▸ Exercise
Type again, exactly, the lines below from the start through the line that includes "COL = SC.collection".

▸ Supplied material
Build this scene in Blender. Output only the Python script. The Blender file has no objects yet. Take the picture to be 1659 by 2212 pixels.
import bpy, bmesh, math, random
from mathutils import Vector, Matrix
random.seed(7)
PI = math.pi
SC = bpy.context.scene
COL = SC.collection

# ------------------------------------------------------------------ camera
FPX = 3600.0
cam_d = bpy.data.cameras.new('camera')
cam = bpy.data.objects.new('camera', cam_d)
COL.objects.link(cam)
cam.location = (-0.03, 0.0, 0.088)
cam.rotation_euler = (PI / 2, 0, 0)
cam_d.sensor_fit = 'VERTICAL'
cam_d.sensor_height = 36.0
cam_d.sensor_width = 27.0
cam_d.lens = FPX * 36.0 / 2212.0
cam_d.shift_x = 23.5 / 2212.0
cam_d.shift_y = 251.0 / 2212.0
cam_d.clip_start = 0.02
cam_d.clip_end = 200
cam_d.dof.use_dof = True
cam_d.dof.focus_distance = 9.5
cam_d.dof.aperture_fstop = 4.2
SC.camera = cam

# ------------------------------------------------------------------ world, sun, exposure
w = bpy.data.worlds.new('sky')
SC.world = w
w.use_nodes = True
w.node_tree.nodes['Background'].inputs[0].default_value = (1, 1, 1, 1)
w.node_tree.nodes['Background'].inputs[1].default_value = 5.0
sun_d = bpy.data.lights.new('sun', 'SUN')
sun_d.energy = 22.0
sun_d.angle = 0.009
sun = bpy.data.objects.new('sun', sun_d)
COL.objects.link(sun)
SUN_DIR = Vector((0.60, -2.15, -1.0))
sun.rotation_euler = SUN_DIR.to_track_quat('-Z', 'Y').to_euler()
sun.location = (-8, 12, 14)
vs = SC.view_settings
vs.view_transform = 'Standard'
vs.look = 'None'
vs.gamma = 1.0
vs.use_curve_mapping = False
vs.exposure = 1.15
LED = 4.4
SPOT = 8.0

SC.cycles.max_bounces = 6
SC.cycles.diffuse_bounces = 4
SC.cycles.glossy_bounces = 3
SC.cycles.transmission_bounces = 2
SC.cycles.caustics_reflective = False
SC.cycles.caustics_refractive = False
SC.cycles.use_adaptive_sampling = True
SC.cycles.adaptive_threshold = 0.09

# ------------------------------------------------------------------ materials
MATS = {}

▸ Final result
Build this scene in Blender. Output only the Python script. The Blender file has no objects yet. Take the picture to be 1659 by 2212 pixels.
import bpy, bmesh, math, random
from mathutils import Vector, Matrix
random.seed(7)
PI = math.pi
SC = bpy.context.scene
COL = SC.collection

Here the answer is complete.